Eiko and Koma: Birth and death again and again and…

  • Third Coast Digest, July 24, 2011
  • Tom Strini

Saturday, Eiko and Koma distorted their bodies to the point that they might have been alien species amid the desolation of a dry pond at the Lynden Sculpture Garden. And yet, their Raven and then Fission specifically embodied human vulnerability and inevitable decay. The two dancers, both of a certain age, laid bare the existential condition.

Eiko, dressed in rags and powdered cadaverous white in Butoh fashion, moved slowly through the mud and gravel to open Raven. She made her way to a low platform strewn with raven feathers and straw. Her patience slowed down the clock and heightened perception. The audience, about 250 gathered on the southern and western edges of the little dry pond, quieted. I became keenly aware of the cries of birds.

Eiko sank to a prone position on the platform. She looked prayerful and formal, with her chin and bare insteps pressed just so against the wood. Ever so slowly, she tucked and turned on her side, found her way to her back, and slowly raised her left foot and flexed it impossibly. She somehow scuttled along sideways, like a crab, to a mound of sand and raven feathers. She made herself hard to read as a human being, in a way, even as her contortion spoke of human distortion and suffering.

The whole of it suggested a difficult birth, the completion of which involved rising to her feet and reaching to the sky with arms extended by sheaves of straw. This incantation turned out to be futile, as she collapsed limb by limb and joint by joint, like a building demolished by sequential explosions.

She rose again to meet Koma, who arrived hugging an armload of raven feathers. They engaged in close heavy contact, both on and off their feet. They combined to doubly distort the human form and to obliquely suggest procreation, birth, the striving and struggle of life, and a sinking back into the earth.

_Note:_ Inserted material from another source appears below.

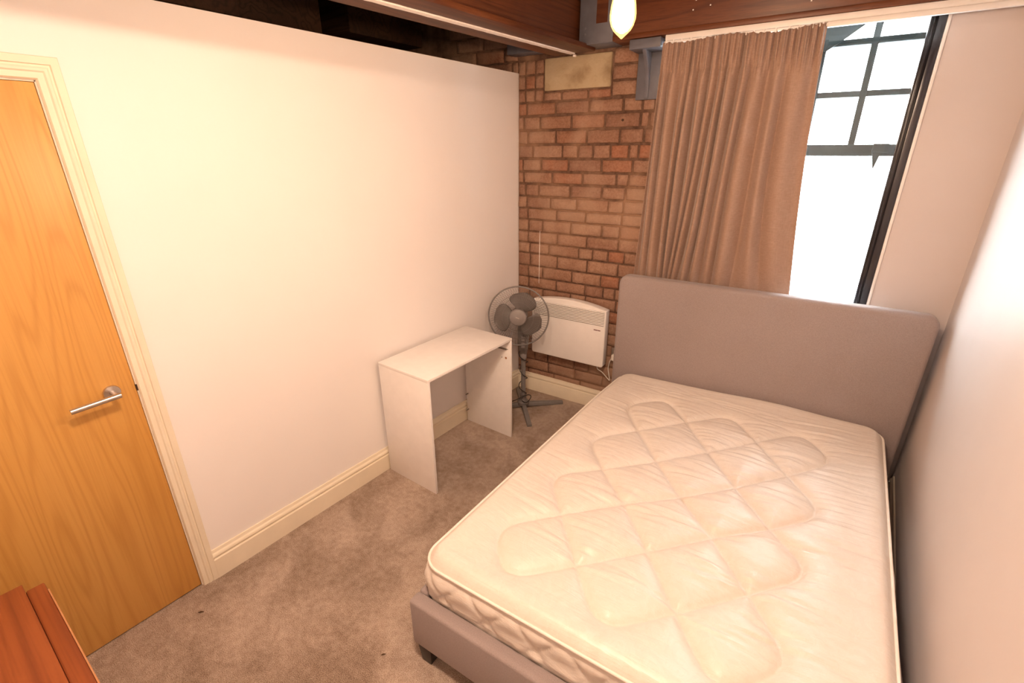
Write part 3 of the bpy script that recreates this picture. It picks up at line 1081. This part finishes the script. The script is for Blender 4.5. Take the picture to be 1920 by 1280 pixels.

As they lay still on the platform at the end of Raven, two men built fires of feather and straw maybe 15 feet from the platform on either side. (Why did these fellows wear regular street clothes? The non-costumes dampened the ceremonial vibe of the event.)

That marked the beginning of Fission. Koma left Eiko lying and walked to a buckets of flour and water. He coated himself with a slurry of the two. Eiko eventually followed suit. They staggered as if mortally wounded across the forbidding micro-landscape of the pond bed. They finally sagged to the muddy earth. Their poses and relative positions mimicked corpses in a photograph of post-bomb Hiroshima that Koma had shown me on Wednesday. The flour matched the grays of the ash-encrusted bodies in that photo.

They rose again and made a long, walking-wounded trek toward the high ground and filled lake just to the southwest. Eiko opened a coda specific to the Lynden Garden when she emerged from behind a large shrub 150 or so feet away. She made her way to a beautiful flower bed on a mound across the pond and sprawled into it as if starved for beauty. Koma, arms laden this time with hydrangeas, followed after a little while. He covered the “sleeping” Eiko with the blossoms. A Garden of Eden scenario.

Of course a fall followed, but a charming, whimsical fall. Like children at play, Eiko and Koma rolled their separate ways down the long slope and back to the dry pond bed. They rejoined and sank back into the mire, but this time more peaceably. A good death. Maybe even a redemptive death.

Alverno Presents and the Lynden Sculpture Garden co-produced this one-time event.